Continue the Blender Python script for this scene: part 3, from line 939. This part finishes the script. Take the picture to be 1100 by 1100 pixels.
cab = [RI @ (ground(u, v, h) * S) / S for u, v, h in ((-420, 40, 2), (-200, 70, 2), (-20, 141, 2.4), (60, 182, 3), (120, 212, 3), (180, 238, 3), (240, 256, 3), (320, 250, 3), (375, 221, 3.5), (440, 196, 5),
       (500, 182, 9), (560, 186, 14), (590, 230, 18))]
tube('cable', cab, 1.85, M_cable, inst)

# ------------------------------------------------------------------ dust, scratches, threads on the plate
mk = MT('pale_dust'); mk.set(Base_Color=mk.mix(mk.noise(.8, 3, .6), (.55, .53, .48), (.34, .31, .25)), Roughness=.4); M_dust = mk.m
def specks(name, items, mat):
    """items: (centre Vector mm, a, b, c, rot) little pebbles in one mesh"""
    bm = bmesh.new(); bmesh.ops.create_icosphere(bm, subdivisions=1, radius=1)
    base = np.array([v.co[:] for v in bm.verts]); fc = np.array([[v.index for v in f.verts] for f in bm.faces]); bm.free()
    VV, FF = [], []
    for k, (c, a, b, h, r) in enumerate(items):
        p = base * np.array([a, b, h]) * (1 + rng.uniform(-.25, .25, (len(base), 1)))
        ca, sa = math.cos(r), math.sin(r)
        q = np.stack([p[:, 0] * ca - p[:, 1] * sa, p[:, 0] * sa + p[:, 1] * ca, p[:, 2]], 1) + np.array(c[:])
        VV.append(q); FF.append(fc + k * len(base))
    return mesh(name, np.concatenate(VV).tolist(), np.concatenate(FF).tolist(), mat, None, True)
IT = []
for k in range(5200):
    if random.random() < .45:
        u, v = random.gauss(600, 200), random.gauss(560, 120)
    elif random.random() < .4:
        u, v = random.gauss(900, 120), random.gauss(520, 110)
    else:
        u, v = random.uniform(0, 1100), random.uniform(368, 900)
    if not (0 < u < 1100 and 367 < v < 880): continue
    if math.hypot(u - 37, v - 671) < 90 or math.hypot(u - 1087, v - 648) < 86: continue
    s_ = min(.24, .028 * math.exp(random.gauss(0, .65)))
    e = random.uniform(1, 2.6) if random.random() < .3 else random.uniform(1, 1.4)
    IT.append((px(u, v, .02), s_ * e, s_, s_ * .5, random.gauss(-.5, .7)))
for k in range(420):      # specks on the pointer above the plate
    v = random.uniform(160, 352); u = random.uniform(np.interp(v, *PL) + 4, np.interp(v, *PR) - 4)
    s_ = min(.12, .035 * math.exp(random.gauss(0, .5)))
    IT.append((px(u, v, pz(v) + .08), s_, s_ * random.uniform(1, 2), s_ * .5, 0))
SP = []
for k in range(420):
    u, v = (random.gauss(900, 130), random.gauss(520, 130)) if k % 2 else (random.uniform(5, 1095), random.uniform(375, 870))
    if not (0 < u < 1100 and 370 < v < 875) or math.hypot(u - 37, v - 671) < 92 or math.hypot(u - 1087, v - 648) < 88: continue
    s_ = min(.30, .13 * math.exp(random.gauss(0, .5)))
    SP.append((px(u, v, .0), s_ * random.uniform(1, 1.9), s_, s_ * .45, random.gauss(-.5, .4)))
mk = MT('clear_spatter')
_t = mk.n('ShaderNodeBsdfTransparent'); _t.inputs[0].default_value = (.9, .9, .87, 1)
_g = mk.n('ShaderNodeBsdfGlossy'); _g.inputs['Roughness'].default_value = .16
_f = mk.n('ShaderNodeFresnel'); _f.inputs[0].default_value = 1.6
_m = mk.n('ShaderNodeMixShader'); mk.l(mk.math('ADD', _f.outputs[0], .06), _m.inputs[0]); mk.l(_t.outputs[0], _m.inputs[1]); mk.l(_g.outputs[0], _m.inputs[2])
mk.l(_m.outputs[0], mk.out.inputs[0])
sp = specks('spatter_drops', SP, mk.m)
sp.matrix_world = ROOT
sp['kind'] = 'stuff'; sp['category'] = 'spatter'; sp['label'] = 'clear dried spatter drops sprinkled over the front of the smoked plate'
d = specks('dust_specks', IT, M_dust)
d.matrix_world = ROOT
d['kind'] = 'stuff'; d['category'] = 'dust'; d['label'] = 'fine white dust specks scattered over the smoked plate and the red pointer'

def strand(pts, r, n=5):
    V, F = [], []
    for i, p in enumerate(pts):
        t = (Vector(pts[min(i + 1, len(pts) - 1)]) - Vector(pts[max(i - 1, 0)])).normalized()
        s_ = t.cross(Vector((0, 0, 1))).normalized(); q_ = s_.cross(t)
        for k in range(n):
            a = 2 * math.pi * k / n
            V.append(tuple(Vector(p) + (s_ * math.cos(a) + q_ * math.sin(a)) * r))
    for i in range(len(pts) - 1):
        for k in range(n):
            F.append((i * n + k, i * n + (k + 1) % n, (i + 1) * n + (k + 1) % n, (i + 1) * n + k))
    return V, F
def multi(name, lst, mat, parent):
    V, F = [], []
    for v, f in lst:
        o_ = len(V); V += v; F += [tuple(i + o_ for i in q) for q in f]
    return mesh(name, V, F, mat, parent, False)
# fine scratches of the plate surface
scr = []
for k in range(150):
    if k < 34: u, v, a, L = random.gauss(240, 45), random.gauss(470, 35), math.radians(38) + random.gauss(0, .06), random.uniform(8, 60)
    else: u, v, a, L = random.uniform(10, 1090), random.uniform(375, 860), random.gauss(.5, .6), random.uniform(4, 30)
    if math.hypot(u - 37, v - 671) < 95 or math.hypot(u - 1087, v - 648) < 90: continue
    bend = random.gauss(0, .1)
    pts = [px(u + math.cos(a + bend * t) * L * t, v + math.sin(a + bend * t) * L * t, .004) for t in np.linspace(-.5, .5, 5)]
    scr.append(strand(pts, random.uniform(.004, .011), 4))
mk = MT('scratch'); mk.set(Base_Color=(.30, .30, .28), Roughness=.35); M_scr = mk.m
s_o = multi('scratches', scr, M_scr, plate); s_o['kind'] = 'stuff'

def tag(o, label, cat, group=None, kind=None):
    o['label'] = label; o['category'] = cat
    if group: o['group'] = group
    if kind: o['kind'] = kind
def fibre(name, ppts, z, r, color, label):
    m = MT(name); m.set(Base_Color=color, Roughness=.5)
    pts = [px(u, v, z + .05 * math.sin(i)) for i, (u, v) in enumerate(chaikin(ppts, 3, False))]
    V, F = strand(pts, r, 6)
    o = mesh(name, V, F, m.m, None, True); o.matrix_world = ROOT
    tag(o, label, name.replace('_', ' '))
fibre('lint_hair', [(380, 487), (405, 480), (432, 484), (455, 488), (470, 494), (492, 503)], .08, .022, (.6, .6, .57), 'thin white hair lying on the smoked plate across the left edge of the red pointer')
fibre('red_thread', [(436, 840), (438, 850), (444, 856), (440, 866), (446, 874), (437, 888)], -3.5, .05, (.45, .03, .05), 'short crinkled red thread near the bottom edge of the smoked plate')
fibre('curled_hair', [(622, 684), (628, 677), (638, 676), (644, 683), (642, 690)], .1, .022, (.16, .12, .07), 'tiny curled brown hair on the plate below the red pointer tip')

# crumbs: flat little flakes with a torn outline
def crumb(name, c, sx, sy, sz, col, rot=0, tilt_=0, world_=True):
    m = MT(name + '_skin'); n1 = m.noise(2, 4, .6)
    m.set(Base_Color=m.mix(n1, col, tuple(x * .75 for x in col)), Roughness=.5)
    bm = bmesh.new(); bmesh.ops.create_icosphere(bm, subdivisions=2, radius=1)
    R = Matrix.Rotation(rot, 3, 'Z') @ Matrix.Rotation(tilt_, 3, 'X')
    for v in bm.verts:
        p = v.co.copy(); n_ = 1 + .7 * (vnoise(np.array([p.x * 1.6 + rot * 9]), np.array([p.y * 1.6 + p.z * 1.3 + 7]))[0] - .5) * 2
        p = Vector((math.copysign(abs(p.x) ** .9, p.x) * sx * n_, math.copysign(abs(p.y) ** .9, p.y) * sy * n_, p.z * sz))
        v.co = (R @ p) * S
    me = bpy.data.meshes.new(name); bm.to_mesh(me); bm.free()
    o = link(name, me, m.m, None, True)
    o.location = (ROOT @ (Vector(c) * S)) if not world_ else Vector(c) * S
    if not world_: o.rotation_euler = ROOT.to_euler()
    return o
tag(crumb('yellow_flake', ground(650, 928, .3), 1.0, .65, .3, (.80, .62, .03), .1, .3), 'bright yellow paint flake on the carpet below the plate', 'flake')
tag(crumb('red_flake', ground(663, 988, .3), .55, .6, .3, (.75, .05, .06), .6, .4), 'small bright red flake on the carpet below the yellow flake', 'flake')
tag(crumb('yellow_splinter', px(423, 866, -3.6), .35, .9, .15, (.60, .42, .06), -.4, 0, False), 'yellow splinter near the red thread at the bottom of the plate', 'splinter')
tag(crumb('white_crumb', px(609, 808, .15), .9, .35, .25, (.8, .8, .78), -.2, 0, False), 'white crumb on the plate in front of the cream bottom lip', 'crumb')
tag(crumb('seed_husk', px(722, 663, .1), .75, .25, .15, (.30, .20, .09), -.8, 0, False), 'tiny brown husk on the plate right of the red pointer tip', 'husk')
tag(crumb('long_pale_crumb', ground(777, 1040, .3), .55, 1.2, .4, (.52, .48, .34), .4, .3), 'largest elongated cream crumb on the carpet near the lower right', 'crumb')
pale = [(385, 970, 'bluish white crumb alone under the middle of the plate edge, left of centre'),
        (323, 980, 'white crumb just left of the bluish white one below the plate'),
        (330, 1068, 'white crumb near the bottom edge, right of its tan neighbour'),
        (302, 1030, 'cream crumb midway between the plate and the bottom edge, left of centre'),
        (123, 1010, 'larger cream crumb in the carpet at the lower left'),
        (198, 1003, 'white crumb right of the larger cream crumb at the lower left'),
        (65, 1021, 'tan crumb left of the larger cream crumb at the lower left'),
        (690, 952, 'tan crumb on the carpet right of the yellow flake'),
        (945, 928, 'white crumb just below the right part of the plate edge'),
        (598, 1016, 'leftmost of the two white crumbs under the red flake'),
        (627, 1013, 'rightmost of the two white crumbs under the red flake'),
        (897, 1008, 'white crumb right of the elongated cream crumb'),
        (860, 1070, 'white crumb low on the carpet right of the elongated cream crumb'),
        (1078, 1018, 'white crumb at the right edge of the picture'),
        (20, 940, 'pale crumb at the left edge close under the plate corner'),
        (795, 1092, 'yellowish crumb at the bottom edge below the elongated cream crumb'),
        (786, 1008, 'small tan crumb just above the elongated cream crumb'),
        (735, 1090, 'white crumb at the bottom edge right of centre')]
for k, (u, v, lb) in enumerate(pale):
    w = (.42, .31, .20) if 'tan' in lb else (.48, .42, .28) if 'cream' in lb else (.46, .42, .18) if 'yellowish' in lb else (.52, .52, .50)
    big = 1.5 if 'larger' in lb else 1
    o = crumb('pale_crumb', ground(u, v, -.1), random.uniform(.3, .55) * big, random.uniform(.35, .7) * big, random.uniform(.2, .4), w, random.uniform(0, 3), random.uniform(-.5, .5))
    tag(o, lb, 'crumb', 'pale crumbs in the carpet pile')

▬▬▬

▸ **Set exercise**
Set down each line of the material verbatim, from the first line through the line that contains "tube('cable', cab, 1.85, M_cable, inst)".

▸ **Result of the exercise**
Continue the Blender Python script for this scene: part 3, from line 939. This part finishes the script. Take the picture to be 1100 by 1100 pixels.
cab = [RI @ (ground(u, v, h) * S) / S for u, v, h in ((-420, 40, 2), (-200, 70, 2), (-20, 141, 2.4), (60, 182, 3), (120, 212, 3), (180, 238, 3), (240, 256, 3), (320, 250, 3), (375, 221, 3.5), (440, 196, 5),
       (500, 182, 9), (560, 186, 14), (590, 230, 18))]
tube('cable', cab, 1.85, M_cable, inst)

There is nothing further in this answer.